*EXERCISE DIRECTIONS:* Transcribe the listing below from its opening line up to and including the line that contains "closed=True); mb.build('rolled_rim', bk)"; reproduce nothing else.

*DATA LINES:*
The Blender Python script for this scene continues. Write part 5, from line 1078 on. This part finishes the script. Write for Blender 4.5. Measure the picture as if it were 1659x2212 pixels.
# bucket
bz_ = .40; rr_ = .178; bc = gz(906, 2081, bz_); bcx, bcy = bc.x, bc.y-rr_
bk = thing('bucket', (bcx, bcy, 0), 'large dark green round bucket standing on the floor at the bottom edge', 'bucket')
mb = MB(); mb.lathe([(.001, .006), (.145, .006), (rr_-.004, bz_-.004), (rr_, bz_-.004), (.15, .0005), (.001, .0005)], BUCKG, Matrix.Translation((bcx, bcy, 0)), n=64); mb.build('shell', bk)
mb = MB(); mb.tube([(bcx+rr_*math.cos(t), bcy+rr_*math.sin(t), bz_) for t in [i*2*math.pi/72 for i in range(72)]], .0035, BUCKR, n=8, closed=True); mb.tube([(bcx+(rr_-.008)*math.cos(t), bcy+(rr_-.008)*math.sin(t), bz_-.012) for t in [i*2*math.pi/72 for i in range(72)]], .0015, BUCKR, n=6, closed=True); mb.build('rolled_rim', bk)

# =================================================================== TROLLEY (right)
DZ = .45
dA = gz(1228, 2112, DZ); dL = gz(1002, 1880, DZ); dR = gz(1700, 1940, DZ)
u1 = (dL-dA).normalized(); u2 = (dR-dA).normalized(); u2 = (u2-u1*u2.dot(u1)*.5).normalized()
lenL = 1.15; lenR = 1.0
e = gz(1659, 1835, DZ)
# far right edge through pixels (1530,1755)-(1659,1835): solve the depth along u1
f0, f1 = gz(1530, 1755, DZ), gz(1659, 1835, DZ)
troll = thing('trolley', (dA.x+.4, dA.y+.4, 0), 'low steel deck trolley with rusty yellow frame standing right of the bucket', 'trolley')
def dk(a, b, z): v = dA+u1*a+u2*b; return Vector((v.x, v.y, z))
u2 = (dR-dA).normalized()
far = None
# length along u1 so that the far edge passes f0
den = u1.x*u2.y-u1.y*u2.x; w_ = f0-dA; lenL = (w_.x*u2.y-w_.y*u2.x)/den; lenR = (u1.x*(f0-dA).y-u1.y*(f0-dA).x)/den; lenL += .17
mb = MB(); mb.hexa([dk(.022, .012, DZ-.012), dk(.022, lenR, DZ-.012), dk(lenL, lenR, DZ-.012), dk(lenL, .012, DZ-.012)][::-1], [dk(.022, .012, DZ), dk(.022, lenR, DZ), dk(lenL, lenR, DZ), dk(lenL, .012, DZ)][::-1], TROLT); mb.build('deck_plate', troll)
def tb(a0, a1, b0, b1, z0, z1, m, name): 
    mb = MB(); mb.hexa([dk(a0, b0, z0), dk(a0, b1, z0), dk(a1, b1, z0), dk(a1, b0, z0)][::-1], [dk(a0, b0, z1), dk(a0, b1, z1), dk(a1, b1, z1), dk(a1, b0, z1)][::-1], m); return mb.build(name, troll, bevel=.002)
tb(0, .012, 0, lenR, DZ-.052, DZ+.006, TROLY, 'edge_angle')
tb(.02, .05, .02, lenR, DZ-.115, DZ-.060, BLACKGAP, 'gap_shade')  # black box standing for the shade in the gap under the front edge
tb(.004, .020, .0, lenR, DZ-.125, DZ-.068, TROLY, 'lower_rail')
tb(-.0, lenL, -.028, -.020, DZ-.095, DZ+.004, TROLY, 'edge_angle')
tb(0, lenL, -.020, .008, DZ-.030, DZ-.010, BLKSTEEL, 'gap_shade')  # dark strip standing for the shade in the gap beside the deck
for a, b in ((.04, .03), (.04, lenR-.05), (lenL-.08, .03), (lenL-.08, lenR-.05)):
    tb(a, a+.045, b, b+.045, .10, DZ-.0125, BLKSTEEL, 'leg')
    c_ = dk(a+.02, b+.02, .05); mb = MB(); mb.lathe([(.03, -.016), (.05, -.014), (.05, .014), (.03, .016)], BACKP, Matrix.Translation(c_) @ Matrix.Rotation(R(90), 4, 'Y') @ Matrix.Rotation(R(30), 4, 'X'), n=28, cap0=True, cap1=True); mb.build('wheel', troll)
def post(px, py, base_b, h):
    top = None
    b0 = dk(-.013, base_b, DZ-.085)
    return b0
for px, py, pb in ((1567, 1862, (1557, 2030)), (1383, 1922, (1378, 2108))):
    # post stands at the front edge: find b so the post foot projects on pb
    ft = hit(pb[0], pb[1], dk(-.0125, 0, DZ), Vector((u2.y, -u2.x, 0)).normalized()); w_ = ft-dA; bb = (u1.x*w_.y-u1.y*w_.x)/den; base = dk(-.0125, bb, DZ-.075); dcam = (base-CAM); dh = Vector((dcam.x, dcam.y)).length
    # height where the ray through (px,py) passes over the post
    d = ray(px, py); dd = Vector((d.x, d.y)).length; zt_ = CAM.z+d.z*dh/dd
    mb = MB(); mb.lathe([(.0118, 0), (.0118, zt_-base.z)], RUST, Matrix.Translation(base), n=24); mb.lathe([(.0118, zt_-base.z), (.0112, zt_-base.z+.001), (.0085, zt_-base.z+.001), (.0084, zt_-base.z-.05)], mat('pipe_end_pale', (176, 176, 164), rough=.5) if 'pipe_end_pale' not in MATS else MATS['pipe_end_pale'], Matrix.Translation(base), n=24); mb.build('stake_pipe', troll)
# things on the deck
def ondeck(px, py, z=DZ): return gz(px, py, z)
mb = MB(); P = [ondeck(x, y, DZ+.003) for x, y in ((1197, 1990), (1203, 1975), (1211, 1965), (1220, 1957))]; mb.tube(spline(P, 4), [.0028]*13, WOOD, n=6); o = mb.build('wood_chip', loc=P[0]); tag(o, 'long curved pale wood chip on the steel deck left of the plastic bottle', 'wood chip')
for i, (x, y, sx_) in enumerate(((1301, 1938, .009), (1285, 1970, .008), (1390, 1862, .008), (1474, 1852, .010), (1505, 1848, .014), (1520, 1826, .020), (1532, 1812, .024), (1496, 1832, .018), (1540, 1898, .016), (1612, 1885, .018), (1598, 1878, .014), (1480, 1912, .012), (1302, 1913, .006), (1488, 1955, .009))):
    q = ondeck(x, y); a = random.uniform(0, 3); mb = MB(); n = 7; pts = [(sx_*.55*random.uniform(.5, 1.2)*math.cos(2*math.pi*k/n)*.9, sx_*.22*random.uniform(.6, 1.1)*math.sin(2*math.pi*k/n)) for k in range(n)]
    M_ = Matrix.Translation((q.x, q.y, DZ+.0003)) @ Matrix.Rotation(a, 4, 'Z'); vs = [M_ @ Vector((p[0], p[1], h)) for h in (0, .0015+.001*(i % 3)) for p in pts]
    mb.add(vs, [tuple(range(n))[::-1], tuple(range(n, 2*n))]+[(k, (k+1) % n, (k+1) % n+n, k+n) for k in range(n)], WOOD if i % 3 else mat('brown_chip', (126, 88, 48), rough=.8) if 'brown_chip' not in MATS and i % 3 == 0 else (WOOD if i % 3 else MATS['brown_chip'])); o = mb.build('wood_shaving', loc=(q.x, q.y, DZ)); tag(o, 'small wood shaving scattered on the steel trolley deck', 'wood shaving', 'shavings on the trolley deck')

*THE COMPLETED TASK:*
The Blender Python script for this scene continues. Write part 5, from line 1078 on. This part finishes the script. Write for Blender 4.5. Measure the picture as if it were 1659x2212 pixels.
# bucket
bz_ = .40; rr_ = .178; bc = gz(906, 2081, bz_); bcx, bcy = bc.x, bc.y-rr_
bk = thing('bucket', (bcx, bcy, 0), 'large dark green round bucket standing on the floor at the bottom edge', 'bucket')
mb = MB(); mb.lathe([(.001, .006), (.145, .006), (rr_-.004, bz_-.004), (rr_, bz_-.004), (.15, .0005), (.001, .0005)], BUCKG, Matrix.Translation((bcx, bcy, 0)), n=64); mb.build('shell', bk)
mb = MB(); mb.tube([(bcx+rr_*math.cos(t), bcy+rr_*math.sin(t), bz_) for t in [i*2*math.pi/72 for i in range(72)]], .0035, BUCKR, n=8, closed=True); mb.tube([(bcx+(rr_-.008)*math.cos(t), bcy+(rr_-.008)*math.sin(t), bz_-.012) for t in [i*2*math.pi/72 for i in range(72)]], .0015, BUCKR, n=6, closed=True); mb.build('rolled_rim', bk)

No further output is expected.